===== RECORDED INFORMATION

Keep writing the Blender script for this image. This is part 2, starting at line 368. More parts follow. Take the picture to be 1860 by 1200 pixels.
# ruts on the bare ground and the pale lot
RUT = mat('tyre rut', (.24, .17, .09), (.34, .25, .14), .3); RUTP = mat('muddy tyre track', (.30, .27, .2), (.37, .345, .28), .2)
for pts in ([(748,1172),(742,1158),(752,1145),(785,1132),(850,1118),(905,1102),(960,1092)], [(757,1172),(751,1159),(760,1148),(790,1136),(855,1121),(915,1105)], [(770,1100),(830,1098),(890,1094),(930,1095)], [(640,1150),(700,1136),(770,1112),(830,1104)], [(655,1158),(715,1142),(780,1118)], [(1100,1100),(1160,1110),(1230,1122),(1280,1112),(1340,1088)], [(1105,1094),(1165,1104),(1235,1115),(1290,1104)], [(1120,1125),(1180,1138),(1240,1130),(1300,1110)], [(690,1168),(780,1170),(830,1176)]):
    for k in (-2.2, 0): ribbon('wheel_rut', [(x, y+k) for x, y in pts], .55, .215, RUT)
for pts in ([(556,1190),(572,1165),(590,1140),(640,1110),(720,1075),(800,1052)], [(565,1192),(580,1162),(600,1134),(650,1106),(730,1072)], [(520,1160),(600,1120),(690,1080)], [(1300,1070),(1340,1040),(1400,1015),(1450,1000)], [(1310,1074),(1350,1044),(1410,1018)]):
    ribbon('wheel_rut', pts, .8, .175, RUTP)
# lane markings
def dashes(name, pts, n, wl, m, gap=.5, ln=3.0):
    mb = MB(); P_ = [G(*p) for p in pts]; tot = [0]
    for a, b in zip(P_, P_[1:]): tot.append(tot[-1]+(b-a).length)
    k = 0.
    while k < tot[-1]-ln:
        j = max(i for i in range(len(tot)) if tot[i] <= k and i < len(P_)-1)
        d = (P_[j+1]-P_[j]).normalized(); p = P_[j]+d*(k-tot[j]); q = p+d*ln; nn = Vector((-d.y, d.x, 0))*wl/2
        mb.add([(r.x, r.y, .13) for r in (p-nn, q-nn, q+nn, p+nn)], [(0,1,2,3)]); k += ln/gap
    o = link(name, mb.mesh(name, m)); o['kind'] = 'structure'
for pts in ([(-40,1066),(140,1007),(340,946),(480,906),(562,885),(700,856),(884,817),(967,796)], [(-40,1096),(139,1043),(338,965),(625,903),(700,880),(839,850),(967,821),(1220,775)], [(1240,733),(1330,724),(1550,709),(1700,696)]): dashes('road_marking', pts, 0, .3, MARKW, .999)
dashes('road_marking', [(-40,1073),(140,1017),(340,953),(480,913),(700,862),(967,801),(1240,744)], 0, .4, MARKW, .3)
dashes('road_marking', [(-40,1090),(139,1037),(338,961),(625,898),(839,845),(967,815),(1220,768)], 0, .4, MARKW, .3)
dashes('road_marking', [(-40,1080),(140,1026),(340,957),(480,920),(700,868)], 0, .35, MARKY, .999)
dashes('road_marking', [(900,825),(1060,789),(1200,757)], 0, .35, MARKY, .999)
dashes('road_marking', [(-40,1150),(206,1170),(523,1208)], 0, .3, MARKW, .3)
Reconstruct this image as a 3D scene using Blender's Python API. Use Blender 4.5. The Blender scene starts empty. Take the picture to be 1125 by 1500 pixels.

==========

#### WHAT YOU WILL DO:
Your task is to repeat every line exactly.

#### THE COMPLETED TASK:
Keep writing the Blender script for this image. This is part 2, starting at line 368. More parts follow. Take the picture to be 1860 by 1200 pixels.
# ruts on the bare ground and the pale lot
RUT = mat('tyre rut', (.24, .17, .09), (.34, .25, .14), .3); RUTP = mat('muddy tyre track', (.30, .27, .2), (.37, .345, .28), .2)
for pts in ([(748,1172),(742,1158),(752,1145),(785,1132),(850,1118),(905,1102),(960,1092)], [(757,1172),(751,1159),(760,1148),(790,1136),(855,1121),(915,1105)], [(770,1100),(830,1098),(890,1094),(930,1095)], [(640,1150),(700,1136),(770,1112),(830,1104)], [(655,1158),(715,1142),(780,1118)], [(1100,1100),(1160,1110),(1230,1122),(1280,1112),(1340,1088)], [(1105,1094),(1165,1104),(1235,1115),(1290,1104)], [(1120,1125),(1180,1138),(1240,1130),(1300,1110)], [(690,1168),(780,1170),(830,1176)]):
    for k in (-2.2, 0): ribbon('wheel_rut', [(x, y+k) for x, y in pts], .55, .215, RUT)
for pts in ([(556,1190),(572,1165),(590,1140),(640,1110),(720,1075),(800,1052)], [(565,1192),(580,1162),(600,1134),(650,1106),(730,1072)], [(520,1160),(600,1120),(690,1080)], [(1300,1070),(1340,1040),(1400,1015),(1450,1000)], [(1310,1074),(1350,1044),(1410,1018)]):
    ribbon('wheel_rut', pts, .8, .175, RUTP)
# lane markings
def dashes(name, pts, n, wl, m, gap=.5, ln=3.0):
    mb = MB(); P_ = [G(*p) for p in pts]; tot = [0]
    for a, b in zip(P_, P_[1:]): tot.append(tot[-1]+(b-a).length)
    k = 0.
    while k < tot[-1]-ln:
        j = max(i for i in range(len(tot)) if tot[i] <= k and i < len(P_)-1)
        d = (P_[j+1]-P_[j]).normalized(); p = P_[j]+d*(k-tot[j]); q = p+d*ln; nn = Vector((-d.y, d.x, 0))*wl/2
        mb.add([(r.x, r.y, .13) for r in (p-nn, q-nn, q+nn, p+nn)], [(0,1,2,3)]); k += ln/gap
    o = link(name, mb.mesh(name, m)); o['kind'] = 'structure'
for pts in ([(-40,1066),(140,1007),(340,946),(480,906),(562,885),(700,856),(884,817),(967,796)], [(-40,1096),(139,1043),(338,965),(625,903),(700,880),(839,850),(967,821),(1220,775)], [(1240,733),(1330,724),(1550,709),(1700,696)]): dashes('road_marking', pts, 0, .3, MARKW, .999)
dashes('road_marking', [(-40,1073),(140,1017),(340,953),(480,913),(700,862),(967,801),(1240,744)], 0, .4, MARKW, .3)
dashes('road_marking', [(-40,1090),(139,1037),(338,961),(625,898),(839,845),(967,815),(1220,768)], 0, .4, MARKW, .3)
dashes('road_marking', [(-40,1080),(140,1026),(340,957),(480,920),(700,868)], 0, .35, MARKY, .999)
dashes('road_marking', [(900,825),(1060,789),(1200,757)], 0, .35, MARKY, .999)
dashes('road_marking', [(-40,1150),(206,1170),(523,1208)], 0, .3, MARKW, .3)
Reconstruct this image as a 3D scene using Blender's Python API. Use Blender 4.5. The Blender scene starts empty. Take the picture to be 1125 by 1500 pixels.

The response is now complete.